#### CHALLENGE
The line containing "tree('bush_d', 'shrub', 'dark" marks the end: quote every line from the start of the records below through it, word for word.
■ ■ ■ ■ ■ ■ ■
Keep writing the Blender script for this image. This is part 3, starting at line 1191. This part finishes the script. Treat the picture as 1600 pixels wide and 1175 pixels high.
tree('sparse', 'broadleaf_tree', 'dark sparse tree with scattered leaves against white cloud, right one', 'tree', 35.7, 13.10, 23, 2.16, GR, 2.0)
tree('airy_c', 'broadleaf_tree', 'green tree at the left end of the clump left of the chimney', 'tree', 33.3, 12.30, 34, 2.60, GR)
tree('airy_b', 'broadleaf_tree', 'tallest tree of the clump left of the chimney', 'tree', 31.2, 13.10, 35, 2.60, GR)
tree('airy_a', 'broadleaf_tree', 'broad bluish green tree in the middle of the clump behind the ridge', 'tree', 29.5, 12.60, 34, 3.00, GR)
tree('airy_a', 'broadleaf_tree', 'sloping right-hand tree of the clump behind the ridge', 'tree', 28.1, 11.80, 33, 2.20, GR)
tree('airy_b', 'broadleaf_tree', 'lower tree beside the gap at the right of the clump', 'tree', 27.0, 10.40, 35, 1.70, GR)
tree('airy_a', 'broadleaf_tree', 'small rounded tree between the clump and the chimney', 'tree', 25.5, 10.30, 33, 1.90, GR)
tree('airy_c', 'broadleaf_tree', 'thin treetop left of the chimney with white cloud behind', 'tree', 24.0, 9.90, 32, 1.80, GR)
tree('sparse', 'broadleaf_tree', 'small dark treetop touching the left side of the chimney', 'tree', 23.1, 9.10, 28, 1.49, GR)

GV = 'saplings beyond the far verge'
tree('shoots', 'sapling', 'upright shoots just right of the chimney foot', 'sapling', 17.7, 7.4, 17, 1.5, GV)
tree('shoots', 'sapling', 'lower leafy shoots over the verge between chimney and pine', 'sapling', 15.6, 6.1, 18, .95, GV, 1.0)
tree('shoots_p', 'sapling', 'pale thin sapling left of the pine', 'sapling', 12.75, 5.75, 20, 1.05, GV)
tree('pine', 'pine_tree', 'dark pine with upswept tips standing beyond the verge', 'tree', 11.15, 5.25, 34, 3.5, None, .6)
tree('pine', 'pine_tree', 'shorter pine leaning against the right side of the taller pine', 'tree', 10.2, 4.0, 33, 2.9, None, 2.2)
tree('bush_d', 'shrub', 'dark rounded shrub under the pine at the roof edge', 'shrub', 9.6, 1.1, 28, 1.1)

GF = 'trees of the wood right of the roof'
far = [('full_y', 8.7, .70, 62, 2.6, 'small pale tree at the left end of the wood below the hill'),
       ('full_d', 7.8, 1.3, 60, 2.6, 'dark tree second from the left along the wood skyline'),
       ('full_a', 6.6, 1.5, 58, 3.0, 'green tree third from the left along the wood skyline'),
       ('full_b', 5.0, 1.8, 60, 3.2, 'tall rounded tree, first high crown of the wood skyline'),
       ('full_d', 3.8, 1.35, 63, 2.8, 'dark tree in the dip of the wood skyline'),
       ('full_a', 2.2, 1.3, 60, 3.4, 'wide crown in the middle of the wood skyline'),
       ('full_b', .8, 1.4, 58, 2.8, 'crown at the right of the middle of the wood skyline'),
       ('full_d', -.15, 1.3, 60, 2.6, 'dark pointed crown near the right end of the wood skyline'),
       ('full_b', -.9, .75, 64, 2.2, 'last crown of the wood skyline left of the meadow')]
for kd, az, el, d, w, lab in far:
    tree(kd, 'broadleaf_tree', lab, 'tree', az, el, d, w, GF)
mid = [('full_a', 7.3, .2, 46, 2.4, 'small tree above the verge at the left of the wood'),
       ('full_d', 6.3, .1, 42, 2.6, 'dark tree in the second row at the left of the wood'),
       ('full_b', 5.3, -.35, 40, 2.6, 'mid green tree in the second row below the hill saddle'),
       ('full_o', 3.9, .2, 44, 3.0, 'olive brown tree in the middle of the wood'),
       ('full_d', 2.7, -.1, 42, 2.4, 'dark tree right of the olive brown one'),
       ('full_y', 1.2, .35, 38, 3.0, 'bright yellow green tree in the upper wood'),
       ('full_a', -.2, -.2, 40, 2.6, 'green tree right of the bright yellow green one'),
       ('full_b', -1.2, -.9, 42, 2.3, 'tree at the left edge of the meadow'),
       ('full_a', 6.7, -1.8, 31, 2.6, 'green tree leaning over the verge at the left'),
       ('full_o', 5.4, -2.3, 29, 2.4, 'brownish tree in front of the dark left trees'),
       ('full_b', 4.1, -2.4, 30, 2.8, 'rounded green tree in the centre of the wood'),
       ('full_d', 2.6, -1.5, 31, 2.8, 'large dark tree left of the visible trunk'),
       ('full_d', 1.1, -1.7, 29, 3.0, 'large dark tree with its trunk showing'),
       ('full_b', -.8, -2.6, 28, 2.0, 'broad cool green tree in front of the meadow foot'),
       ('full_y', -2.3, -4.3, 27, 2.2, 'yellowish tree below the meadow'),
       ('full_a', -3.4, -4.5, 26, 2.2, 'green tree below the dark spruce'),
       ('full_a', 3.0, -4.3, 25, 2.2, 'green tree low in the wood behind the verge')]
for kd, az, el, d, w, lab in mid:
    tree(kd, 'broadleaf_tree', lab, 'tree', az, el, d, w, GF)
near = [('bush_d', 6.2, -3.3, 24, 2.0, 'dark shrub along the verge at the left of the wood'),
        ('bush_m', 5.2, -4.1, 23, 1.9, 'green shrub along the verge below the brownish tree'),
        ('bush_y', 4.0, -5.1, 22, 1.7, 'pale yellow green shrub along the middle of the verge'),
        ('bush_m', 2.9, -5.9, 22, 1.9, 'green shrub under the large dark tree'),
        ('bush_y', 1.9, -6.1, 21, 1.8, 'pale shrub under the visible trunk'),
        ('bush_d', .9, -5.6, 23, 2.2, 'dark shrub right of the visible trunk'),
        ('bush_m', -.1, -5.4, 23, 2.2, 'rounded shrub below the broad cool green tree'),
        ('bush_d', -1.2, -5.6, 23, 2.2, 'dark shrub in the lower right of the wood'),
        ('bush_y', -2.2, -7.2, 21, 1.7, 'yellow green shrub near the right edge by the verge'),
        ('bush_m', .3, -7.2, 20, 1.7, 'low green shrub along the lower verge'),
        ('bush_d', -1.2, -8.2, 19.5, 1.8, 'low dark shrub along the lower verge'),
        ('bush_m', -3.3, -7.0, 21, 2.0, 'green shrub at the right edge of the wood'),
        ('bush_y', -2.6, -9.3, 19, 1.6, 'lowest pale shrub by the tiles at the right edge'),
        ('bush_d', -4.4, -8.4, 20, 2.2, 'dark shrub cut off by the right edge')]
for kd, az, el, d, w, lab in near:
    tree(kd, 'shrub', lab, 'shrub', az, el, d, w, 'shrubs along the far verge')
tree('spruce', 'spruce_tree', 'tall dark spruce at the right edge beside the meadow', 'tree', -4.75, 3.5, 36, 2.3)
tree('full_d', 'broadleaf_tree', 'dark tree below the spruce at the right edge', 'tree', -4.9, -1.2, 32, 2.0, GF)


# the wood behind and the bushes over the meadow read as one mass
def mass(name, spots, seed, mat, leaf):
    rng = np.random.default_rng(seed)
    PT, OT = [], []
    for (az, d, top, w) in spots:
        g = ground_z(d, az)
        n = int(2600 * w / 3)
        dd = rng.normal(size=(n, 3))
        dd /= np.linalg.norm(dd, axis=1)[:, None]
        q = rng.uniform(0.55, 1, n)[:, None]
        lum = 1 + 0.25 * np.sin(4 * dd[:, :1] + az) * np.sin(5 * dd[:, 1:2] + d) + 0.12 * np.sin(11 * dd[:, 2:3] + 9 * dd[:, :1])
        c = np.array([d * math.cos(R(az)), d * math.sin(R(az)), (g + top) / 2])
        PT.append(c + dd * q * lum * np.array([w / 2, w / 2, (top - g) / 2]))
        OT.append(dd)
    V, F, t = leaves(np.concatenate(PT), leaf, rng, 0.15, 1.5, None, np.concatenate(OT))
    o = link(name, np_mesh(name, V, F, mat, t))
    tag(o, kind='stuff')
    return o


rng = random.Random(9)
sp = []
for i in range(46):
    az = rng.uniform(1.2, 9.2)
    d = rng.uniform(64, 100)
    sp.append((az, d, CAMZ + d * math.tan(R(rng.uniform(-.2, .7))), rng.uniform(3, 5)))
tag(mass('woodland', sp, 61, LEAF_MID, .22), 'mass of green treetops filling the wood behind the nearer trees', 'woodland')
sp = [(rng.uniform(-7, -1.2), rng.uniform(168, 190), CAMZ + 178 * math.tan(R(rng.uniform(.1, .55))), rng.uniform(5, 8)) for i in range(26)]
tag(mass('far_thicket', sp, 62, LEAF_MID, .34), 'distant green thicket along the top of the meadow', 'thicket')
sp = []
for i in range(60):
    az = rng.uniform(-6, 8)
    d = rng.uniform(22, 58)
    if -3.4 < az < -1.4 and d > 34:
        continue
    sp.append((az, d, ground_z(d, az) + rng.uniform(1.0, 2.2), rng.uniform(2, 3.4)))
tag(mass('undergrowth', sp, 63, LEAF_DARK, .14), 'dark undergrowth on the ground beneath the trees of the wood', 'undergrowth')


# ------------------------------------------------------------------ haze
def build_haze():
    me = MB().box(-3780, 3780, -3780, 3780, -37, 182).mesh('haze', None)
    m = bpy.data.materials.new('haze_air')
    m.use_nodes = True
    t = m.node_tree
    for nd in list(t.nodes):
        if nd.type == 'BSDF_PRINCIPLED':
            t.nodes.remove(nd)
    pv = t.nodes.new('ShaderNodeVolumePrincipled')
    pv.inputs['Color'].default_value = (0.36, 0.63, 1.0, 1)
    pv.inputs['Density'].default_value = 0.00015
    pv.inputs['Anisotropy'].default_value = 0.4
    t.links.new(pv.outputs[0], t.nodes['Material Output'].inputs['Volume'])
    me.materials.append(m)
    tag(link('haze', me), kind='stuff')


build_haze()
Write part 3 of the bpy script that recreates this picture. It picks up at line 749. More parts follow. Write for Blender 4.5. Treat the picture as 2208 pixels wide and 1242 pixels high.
■ ■ ■ ■ ■ ■ ■
#### IN RESPONSE
Keep writing the Blender script for this image. This is part 3, starting at line 1191. This part finishes the script. Treat the picture as 1600 pixels wide and 1175 pixels high.
tree('sparse', 'broadleaf_tree', 'dark sparse tree with scattered leaves against white cloud, right one', 'tree', 35.7, 13.10, 23, 2.16, GR, 2.0)
tree('airy_c', 'broadleaf_tree', 'green tree at the left end of the clump left of the chimney', 'tree', 33.3, 12.30, 34, 2.60, GR)
tree('airy_b', 'broadleaf_tree', 'tallest tree of the clump left of the chimney', 'tree', 31.2, 13.10, 35, 2.60, GR)
tree('airy_a', 'broadleaf_tree', 'broad bluish green tree in the middle of the clump behind the ridge', 'tree', 29.5, 12.60, 34, 3.00, GR)
tree('airy_a', 'broadleaf_tree', 'sloping right-hand tree of the clump behind the ridge', 'tree', 28.1, 11.80, 33, 2.20, GR)
tree('airy_b', 'broadleaf_tree', 'lower tree beside the gap at the right of the clump', 'tree', 27.0, 10.40, 35, 1.70, GR)
tree('airy_a', 'broadleaf_tree', 'small rounded tree between the clump and the chimney', 'tree', 25.5, 10.30, 33, 1.90, GR)
tree('airy_c', 'broadleaf_tree', 'thin treetop left of the chimney with white cloud behind', 'tree', 24.0, 9.90, 32, 1.80, GR)
tree('sparse', 'broadleaf_tree', 'small dark treetop touching the left side of the chimney', 'tree', 23.1, 9.10, 28, 1.49, GR)

GV = 'saplings beyond the far verge'
tree('shoots', 'sapling', 'upright shoots just right of the chimney foot', 'sapling', 17.7, 7.4, 17, 1.5, GV)
tree('shoots', 'sapling', 'lower leafy shoots over the verge between chimney and pine', 'sapling', 15.6, 6.1, 18, .95, GV, 1.0)
tree('shoots_p', 'sapling', 'pale thin sapling left of the pine', 'sapling', 12.75, 5.75, 20, 1.05, GV)
tree('pine', 'pine_tree', 'dark pine with upswept tips standing beyond the verge', 'tree', 11.15, 5.25, 34, 3.5, None, .6)
tree('pine', 'pine_tree', 'shorter pine leaning against the right side of the taller pine', 'tree', 10.2, 4.0, 33, 2.9, None, 2.2)
tree('bush_d', 'shrub', 'dark rounded shrub under the pine at the roof edge', 'shrub', 9.6, 1.1, 28, 1.1)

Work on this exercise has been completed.